Die Thüringer Städte und Gemeinden übernehmen Eon Thüringen vollständig in kommunales Eigentum. Die Bürgerinnen und Bürger aus dem Ilm-Kreis entschieden im Ergebnis eines Bürgerentscheid mit 73% (bei 43% Wahlbeteiligung), dass die Abfallwirtschaft künftig durch den Landkreis selbst wieder durchgeführt wird.
Gera kauft mit Unterstützung des Landes die vor einigen Jahren privatisierten Wohnungsbestände wieder zurück.
Bad Salzungen und Bad Tabarz übernehmen wieder Kindergärten von freien Trägern in kommunale Hoheit.
Der Ilm-Kreis kommunalisiert den Öffentlichen Personennahverkehr. Jena kauft von Eon die Stadtwerkeanteile zurück.
Was geschieht da in Thüringen? Weshalb übernehmen die Kommunen Einrichtungen und Unternehmen von Privaten zurück und dies unter den Bedingungen der Marktwirtschaft? Sind die Thüringer Kommunen auf den Weg zurück zu Planwirtschaft mit öffentlichen (volkseigenen) Betrieben? Bei der letzten Frage würden die kommunalen Akteure wohl zurecht protestieren. Stattdessen würden die Akteure auf die Folgen der seit 1990 in den Kommunen vollzogenen Privatisierungen und Übertragungen auf private Träger.
Nicht nur, dass sich durch diese Privatisierungen und Übertragung auf Private die Kosten erhöht haben, auch die Qualität der erbrachten Leistungen, die demokratische Kontrolle und Steuerung sowie Transparenz haben sich erheblich verschlechtert.
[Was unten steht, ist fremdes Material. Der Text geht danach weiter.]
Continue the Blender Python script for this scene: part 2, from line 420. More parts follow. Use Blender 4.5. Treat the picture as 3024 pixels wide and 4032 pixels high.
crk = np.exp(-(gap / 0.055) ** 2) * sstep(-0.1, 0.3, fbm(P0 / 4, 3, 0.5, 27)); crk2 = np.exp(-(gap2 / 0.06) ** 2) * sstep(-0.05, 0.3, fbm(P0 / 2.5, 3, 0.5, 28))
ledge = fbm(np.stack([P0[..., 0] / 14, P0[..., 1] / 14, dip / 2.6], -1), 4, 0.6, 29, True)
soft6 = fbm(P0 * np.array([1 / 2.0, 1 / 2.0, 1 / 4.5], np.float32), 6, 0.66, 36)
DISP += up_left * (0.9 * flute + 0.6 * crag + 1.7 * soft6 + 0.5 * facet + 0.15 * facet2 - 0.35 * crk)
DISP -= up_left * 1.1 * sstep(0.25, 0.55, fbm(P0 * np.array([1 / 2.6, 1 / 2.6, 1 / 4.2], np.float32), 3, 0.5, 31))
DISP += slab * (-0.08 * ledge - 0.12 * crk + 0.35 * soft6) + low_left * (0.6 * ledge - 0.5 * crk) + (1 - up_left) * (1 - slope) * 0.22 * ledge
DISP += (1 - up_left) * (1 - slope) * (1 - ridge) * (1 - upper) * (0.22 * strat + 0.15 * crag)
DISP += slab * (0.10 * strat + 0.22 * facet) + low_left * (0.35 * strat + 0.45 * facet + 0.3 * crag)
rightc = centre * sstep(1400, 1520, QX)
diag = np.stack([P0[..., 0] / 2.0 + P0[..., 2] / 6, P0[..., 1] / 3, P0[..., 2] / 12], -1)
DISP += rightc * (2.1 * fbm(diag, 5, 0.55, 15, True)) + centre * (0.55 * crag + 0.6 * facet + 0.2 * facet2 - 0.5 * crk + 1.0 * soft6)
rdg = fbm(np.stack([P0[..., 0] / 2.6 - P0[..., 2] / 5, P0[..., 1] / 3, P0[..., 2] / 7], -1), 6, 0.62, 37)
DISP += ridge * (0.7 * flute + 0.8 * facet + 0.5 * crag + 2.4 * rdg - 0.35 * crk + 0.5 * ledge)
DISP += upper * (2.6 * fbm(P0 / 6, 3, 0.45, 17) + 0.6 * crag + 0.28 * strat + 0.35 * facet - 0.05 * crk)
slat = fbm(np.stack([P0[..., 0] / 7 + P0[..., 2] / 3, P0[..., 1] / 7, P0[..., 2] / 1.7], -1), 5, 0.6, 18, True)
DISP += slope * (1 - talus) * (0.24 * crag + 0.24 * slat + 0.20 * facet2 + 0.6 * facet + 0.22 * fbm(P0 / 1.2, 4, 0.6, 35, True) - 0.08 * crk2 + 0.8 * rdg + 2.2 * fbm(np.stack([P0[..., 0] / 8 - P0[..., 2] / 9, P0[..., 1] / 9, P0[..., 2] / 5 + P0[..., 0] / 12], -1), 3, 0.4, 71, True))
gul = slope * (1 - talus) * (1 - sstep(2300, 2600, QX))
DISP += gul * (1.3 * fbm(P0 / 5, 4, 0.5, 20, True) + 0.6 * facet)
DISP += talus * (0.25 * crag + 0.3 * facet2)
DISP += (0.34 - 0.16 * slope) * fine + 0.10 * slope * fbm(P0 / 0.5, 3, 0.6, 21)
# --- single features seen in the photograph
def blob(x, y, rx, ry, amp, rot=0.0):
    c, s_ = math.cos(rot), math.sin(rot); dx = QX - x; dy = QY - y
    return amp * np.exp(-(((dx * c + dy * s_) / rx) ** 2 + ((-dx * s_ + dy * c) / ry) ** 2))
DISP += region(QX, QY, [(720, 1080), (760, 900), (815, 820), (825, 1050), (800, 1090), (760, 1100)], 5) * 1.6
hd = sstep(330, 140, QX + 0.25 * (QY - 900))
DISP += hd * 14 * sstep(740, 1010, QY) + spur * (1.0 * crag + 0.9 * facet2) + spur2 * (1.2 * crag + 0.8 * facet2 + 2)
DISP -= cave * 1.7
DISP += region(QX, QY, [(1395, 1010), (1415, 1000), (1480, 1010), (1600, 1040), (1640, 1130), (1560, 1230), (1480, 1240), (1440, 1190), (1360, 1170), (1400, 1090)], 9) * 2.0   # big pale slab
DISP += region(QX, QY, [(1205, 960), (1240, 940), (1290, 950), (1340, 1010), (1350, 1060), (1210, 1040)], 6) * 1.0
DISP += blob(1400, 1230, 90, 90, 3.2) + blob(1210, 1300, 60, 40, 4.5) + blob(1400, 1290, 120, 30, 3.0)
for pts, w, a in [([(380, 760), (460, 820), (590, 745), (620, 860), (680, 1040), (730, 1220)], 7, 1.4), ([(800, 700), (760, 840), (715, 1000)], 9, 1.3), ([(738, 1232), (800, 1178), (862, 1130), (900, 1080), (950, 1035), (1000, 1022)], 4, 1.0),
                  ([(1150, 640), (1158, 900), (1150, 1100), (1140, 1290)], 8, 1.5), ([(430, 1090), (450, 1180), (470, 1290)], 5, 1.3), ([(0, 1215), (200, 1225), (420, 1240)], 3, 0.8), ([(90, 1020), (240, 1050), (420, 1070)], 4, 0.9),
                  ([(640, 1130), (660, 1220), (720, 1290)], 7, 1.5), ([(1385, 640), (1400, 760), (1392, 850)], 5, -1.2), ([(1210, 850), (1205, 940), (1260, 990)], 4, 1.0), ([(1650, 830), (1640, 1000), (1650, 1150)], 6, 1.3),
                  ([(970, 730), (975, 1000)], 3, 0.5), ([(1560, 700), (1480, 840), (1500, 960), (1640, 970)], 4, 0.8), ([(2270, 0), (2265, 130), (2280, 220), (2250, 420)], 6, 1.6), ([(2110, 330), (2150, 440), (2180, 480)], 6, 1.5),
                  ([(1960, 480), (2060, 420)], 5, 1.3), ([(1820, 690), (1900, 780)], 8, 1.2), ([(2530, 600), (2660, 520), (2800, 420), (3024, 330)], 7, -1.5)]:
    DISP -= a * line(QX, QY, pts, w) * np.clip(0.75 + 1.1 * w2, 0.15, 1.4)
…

Ausschlaggebend für die Rekommunalisierungen war letztlich auch die Wirtschafts- und Finanzkrise 2007 bis 2009. Hier hat sich deutlich gezeigt, dass Private nur bedingt Leistungen kostengünstiger und qualitativ besser anbieten können als die Kommunen selbst. Wenn in Krisenzeiten Gewinne zurückgehen, reagieren die Privaten wie so oft mit Personal- und damit Leistungsabbau und erhöhen die Preise. Die Rekommunalisierung als eine Antwort war nur folgerichtig.
Aber auch eine andere Erkenntnis befördert Rekommunalisierungsprojekte. In den Bereichen, in denen durch kommunale Unternehmen Leistungen angeboten werden und damit auch eine Vielzahl von Eigentumsformen bestehen, wirkt dies immer „beruhigend“ auf den Markt, die Angebote und Preise. Dies zeigt sich im Finanzbereich durch die Sparkassen, im Wohnungsbereich durch die kommunalen Wohnungsbaugesellschaften oder bei der Energieversorgung durch die Stadtwerke.
Hätte es im Finanzbereich während der Krise 2007 bis 2009 nicht die Sparkassen gegeben, wäre das bundesdeutsche Finanz- und Kreditwesen wesentlich mehr mit Krisenfolgen belastet gewesen. Es waren gerade die Sparkassen, die für Stabilität gesorgt haben.
Auch wenn Rekommunalsierungsprojekte immer auch eine Herausforderung sind, gehören ihnen die Zukunft und stärken die Kommunen.